If that were true, she would have dropped the idea when it was rejected by voters at the last election, instead of opting to farm it out to a working group who were told what answers to give. That is not listening to voters. That is refusing to accept that your ideology is not popular with anyone other than your own elite group. quote.

Ardern also cautioned against turning the debate into a generational one.

“I do think we gain nothing by pitting this as a generational issue.” end quote.

By taxing the proceeds of business sales, inherited property, shares and Kiwisaver, the TWG has made sure that it is not a generational issue. Young people are being taxed out of existence as well. quote.

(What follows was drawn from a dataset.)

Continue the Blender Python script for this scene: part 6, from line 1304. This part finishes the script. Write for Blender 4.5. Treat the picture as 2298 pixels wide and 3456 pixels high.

Ardern said she was not going to give a definitive view on the recommendations while she was trying to get consensus among three parties, Labour, New Zealand First and the Greens.

But she used most of her post cabinet press conference in defensive mode, laying the groundwork for what looks likely to be a diluted capital gains tax.

end quote

This tells you all you need to know. The government has said repeatedly that they have not made a decision on the TWG’s report yet… but she spent yesterday defending the introduction of CGT. If that does not make CGT a foregone conclusion, I do not know what does. quote.

“I grew up in Morrinsville. I grew up in a rural community. I certainly hear and know some of the discussion that is being had in that quarter,” she said. end quote.

You have no idea what those discussions are Cindy, because you have never worked like these people do. So far, your entire working life has been spent at the trough, where the living is easy, and the money rolls into the bank account no matter what. quote.

She said the recommendations of the Tax Working Group amounted to 0.4 per cent of the Government’s annual tax income in Year One and four per cent in Year 10 – and anything gained through a capital gains tax would be returned through a tax switch, Ardern said. end quote.

This type of tax policy invariably gets governments into trouble. Any numbers bandied about by the TWG regarding a likely tax take from CGT are pie in the sky. Nobody knows who will do what when it comes to selling assets. Most likely, the majority of asset owners will restructure their affairs before the tax comes in; meaning that asset sales will fall dramatically over the following few years. If the government promises tax cuts on the back of a tax take that never eventuates, they have only one option, and that is to INCREASE taxes at a later date. quote.

“Past generations have operated under the system that was operating at the time. They’ve made investment decisions based on that.”

That was why it was fair the proposed CGT not be retrospective, because people had acted in good faith in their investment decisions. end quote.

That is not the reason, and anyone with half a brain knows it. Applying tax retrospectively is an absolute no-no. It is simply never done, because it would put people into hardship. One could also argue that the only truly fair way to apply a CGT is to make it applicable only to assets actually purchased after the date the tax is implemented. As Jacinda rightly says, people made their investment decisions based on the the tax rules at the time of purchase. Applying new rules now, even if it means that part of the gain is exempt, is also applying a tax retrospectively.

However, Jacinda has sent a strong signal that farmers and businesses will be exempt from the tax in some way, which means only housing, equities and retirement savings such as Kiwisaver funds will be taxed. That $8 billion over 5 years is starting to look very shaky. Maybe she does need some more fairy dust after all.